Tom Pelphrey Finishes the Hat

The Daytime Emmy Award winner returns to Off-Broadway in the new drama In God’s Hat.

Tom Pelphrey
Tom Pelphrey

The now-defunct CBS daytime drama Guiding Light helped launch and further the careers of such stars as Kevin Bacon, Matt Bomer, James Earl Jones, Kevin Mambo, and JoBeth Williams. It also provided the first national exposure for actor Tom Pelphrey, who won two Daytime Emmy Awards for his work as the emotionally incendiary rapist Jonathan Randall.

Now, the talented actor is returning to the stage in the Apothecary Theater Company’s production of Richard Taylor’s In God’s Hat at the Peter Jay Sharp Theater. As it happens, Pelphrey is a graduate of New Jersey’s Rutgers University, as is most of the company, including director Kevin Kittle, who was one of Pelphrey’s former professors. “Everyone in this production is seven degrees of Kevin Kitttle,” jokes the playwright (who is not an alumnus of the university).

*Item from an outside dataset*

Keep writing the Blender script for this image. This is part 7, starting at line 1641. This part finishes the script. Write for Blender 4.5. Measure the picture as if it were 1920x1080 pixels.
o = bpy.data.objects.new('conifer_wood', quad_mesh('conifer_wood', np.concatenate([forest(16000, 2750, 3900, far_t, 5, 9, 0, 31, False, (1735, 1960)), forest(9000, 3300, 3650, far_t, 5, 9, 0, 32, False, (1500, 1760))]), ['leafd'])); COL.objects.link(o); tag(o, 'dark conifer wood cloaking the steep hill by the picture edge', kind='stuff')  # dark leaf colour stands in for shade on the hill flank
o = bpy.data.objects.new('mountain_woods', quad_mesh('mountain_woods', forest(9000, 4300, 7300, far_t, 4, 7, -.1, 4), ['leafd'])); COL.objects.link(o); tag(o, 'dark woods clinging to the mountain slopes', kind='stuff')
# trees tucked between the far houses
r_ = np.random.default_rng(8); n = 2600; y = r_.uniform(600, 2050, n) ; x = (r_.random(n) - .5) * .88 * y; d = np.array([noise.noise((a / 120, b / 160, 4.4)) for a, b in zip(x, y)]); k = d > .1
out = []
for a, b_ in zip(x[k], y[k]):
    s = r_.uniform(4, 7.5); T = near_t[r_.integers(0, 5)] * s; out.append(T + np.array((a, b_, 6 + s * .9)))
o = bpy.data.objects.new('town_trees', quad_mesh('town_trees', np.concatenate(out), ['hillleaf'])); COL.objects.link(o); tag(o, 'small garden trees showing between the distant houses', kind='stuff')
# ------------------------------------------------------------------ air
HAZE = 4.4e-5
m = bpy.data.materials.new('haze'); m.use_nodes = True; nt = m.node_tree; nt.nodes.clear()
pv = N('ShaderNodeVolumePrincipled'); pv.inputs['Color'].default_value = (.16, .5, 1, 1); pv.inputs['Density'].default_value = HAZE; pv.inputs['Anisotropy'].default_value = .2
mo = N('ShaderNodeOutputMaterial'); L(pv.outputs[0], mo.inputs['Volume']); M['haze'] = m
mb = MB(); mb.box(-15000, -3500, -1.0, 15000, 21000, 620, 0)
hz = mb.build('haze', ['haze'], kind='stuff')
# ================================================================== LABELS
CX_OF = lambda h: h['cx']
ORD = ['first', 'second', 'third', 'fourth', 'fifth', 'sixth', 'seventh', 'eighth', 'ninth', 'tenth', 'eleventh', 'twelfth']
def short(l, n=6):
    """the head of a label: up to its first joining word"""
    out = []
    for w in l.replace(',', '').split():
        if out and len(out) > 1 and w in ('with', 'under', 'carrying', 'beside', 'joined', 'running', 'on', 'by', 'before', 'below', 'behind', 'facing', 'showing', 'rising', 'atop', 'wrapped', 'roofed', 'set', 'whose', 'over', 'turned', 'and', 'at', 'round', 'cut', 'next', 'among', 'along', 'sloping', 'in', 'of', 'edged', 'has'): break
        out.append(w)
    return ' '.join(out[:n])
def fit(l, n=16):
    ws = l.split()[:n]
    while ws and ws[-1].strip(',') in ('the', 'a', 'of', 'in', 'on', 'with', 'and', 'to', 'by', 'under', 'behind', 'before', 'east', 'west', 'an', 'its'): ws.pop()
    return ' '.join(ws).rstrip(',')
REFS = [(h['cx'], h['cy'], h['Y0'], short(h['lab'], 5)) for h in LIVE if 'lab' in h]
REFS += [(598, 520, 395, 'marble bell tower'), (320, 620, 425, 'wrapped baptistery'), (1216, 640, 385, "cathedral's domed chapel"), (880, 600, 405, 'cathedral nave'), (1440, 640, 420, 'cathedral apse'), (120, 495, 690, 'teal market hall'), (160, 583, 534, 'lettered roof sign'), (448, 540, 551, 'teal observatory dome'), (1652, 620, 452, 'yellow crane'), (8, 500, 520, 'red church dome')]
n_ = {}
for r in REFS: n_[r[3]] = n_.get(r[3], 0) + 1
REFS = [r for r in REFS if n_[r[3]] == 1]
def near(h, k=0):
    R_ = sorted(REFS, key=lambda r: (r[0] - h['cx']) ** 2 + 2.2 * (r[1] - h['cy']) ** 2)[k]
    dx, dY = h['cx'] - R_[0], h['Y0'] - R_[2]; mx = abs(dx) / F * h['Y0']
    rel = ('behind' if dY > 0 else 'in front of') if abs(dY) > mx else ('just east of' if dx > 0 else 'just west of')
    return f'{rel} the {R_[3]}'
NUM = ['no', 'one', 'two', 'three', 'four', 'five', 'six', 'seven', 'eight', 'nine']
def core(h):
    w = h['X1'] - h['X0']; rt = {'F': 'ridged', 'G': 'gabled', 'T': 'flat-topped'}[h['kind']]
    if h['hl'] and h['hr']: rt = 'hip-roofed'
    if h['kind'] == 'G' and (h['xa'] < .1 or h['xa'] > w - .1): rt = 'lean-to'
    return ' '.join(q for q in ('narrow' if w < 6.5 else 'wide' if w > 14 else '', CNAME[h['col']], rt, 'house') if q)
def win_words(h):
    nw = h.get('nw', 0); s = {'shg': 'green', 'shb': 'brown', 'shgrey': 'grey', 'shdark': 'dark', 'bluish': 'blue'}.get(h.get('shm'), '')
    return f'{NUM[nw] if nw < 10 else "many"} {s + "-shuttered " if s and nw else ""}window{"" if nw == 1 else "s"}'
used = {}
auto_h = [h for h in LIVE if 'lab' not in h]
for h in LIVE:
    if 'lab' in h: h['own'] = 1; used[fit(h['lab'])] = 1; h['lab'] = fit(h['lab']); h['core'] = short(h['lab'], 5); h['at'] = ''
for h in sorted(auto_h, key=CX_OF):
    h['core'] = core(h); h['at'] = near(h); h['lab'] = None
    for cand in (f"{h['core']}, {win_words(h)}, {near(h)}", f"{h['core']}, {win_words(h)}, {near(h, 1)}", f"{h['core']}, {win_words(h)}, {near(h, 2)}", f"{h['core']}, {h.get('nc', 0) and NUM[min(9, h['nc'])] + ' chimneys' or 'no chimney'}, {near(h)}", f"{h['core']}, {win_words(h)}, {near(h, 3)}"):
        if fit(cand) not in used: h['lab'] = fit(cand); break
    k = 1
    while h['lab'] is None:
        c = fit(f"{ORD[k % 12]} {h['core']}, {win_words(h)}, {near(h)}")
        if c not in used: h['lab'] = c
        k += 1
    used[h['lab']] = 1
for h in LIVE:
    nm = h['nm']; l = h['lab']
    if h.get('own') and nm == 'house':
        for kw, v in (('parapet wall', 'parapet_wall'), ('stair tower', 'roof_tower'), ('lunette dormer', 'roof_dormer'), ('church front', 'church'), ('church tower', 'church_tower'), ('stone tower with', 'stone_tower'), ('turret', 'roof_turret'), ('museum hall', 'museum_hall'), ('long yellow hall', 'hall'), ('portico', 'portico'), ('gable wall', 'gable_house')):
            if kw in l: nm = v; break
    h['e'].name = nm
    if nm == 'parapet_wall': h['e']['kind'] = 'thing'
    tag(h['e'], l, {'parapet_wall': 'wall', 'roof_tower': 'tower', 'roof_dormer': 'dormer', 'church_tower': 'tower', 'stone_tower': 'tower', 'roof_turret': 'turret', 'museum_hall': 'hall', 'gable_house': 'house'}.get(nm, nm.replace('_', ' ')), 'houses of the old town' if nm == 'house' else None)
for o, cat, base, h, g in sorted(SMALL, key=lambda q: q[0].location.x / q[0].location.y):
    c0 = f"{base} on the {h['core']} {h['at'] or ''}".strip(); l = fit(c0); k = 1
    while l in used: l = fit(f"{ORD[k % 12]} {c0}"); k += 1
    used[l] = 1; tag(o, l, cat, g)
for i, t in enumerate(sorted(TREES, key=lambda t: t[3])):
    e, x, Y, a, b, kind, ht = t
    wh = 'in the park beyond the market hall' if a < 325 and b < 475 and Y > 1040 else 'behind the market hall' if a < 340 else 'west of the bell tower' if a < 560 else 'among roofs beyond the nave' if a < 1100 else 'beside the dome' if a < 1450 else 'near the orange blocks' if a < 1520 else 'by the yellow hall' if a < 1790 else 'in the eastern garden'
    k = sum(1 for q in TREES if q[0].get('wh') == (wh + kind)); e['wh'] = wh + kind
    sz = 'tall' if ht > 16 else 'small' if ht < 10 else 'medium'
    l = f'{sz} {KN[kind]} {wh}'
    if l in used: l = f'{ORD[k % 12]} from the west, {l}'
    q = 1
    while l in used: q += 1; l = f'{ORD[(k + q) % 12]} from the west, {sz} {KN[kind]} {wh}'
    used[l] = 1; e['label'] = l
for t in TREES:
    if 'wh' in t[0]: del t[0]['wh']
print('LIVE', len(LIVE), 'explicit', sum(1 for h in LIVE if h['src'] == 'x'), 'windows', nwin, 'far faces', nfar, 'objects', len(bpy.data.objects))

In the play, Pelphrey plays Roy, who is reunited with his older brother, Mitch, who has been in prison for many years. Roy goes from meek to psychotic after a pair of Nazis invades his brother’s hotel room. “They are spending their first night after Mitch’s release in a hotel, and soon, the stakes are very high,” says Pelphrey. “If the Coen brothers and Sam Shepard wrote a play together, I think this would be it.”

Rhett Rossi and Tom Pelphrey in In God's Hat
(© Dale Jagabat)
Rhett Rossi and Tom Pelphrey in In God’s Hat
(© Dale Jagabat)

While Pelphrey has continued to work in television after leaving Guiding Light, including a short stint on As The World Turns and guest spots on Law & Order: SVU and The Good Wife, the actor remains committed to the theater.

He last appeared in the multi-character solo show My Italy Story, about a warring Italian-American family. The work began as a showcase during Hoboken’s St. Ann’s Italian feast and ended up getting a commercial run, for which Pelphrey earned a New Jersey Obie Award. “Just giving this man different shadings while trying to play so many characters was a struggle,” he says of the role.

Was winning the Obie any different from winning his Daytime Emmys? “These awards are two totally different things,” he says. “But if it helped get people into seeing My Italy Story and it moves my personal story, then winning all three awards was good.”

The actor’s commitment to his craft has not gone unnoticed by his former co-stars, such as Broadway veteran Ron Raines. “Tom is as committed to the theater as I am. He does what he has to do because he is an artist,” says Raines, who played Jonathan’s vengeful nemesis Alan Spaulding on Guiding Light. “I never miss a play that Tom does. And I know we were very lucky to have him on Guiding Light.”

“Acting is acting,” says Pelphrey of shuttling between television and stage. “This is what we were taught at Rutgers. “We were taught to be professional, to show up on time, and to do our work.”